The Appointment of Louise Arbour as Governor General and Associated Regional and Linguistic Tensions
Introduction
The federal government has announced the appointment of Louise Arbour as the next Governor General of Canada, succeeding Mary Simon.
Main Body
The selection of Louise Arbour, a former Supreme Court justice and United Nations official, has precipitated concerns regarding regional representation. Analysis suggests that the absence of a Governor General from Western Canada since the tenure of Ray Hnatyshyn (1990–1995) exacerbates existing alienation in provinces such as Alberta and Saskatchewan. Given that a significant minority of Albertans reportedly favor secession, the appointment of a 'Laurentian' figure is perceived by some critics as a failure to utilize the office as a mechanism for regional rapprochement, contrary to the foundational regional balances established at Confederation. Concurrently, the transition has highlighted disputes regarding linguistic requirements for the role. Prime Minister Mark Carney's assertion that the next appointee must be bilingual in English and French has been characterized by Indigenous advocates, including Crystal Martin and Jack Anawak, as a dismissal of Indigenous linguistic proficiency. They contend that Mary Simon's fluency in Inuktitut and English constitutes bilingualism, and that the prioritization of French reflects a colonial hierarchy. This tension is underscored by the fact that the Office of the Commissioner of Official Languages received over 1,300 complaints regarding Simon's French proficiency in 2021, although a subsequent investigation determined that the Governor General is not subject to the Official Languages Act. Furthermore, the ideological alignment of the appointees remains a point of contention. While Mary Simon's appointment was framed as a symbolic gesture toward reconciliation following reports of potential graves at the Kamloops residential school, critics argue that Louise Arbour's perspectives on immigration and multiculturalism further alienate Western Canadian demographics who diverge from the prevailing Laurentian consensus.
Conclusion
The appointment of Louise Arbour maintains the current administrative preference for bilingualism and central Canadian elites, while leaving regional and Indigenous linguistic grievances unresolved.
Learning
⚡ The Architecture of High-Density Academic Nominalization
To bridge the gap from B2 to C2, a student must move beyond describing events to conceptualizing them. The provided text is a masterclass in Nominalization—the process of turning verbs (actions) and adjectives (qualities) into nouns to create an objective, analytical distance.

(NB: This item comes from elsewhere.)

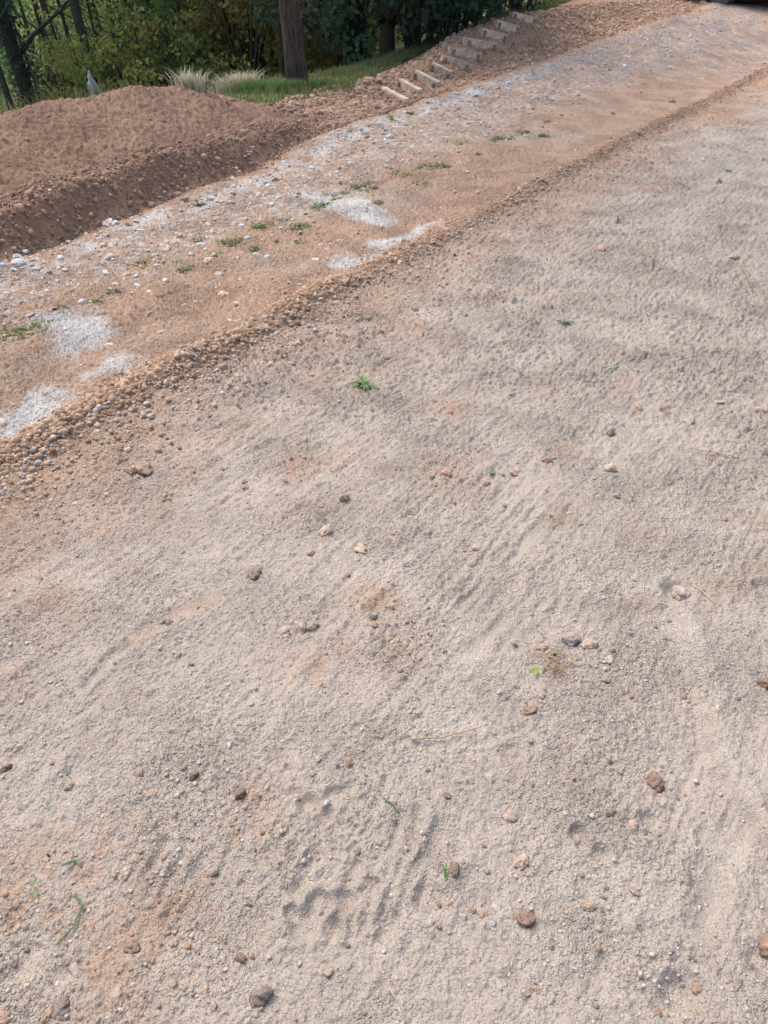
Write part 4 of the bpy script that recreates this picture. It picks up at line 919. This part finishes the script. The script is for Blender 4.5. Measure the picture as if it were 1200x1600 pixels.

🔍 The "C2 Shift": From Action to Concept
Observe the transition from a B2-style sentence to the C2-level prose found in the article:
- B2 Level: "The government appointed Louise Arbour, and this made people in the West worried about how their region is represented."
- C2 Level: "The selection of Louise Arbour... has precipitated concerns regarding regional representation."
The linguistic alchemy here:
- "Appointed" "The selection": The action becomes an entity.
- "Made people worried" "precipitated concerns": A common verb is replaced by a high-precision transitive verb (precipitate), and the emotion becomes a formal noun (concerns).
🛠️ Dissecting the "Laurentian Consensus" Cluster
The text employs what we call Lexical Density. Note the phrase: "...a failure to utilize the office as a mechanism for regional rapprochement."
- Mechanism: Instead of saying "a way to fix things," the author uses a mechanical metaphor to describe a political process.
- Rapprochement: A precise loanword from French denoting the re-establishment of harmonious relations. Using this instead of "reconciliation" or "agreement" signals a C2 command of nuanced, diplomatic vocabulary.
⚖️ The Nuance of Hedging and Qualification
C2 mastery is not just about big words; it is about epistemic modality (how certain we are about a claim). The author avoids absolute statements, using sophisticated qualifiers:
"...is perceived by some critics as a failure..." "...has been characterized by Indigenous advocates... as a dismissal..."
By framing the criticism through the lens of the critic ("perceived as," "characterized as"), the writer maintains academic neutrality while reporting highly contentious political tensions. This prevents the text from sounding like an opinion piece and transforms it into a scholarly analysis.
C2 Takeaway: To ascend to the highest level, stop writing about who did what and start writing about what the phenomenon represents. Replace verbs of action with nouns of concept.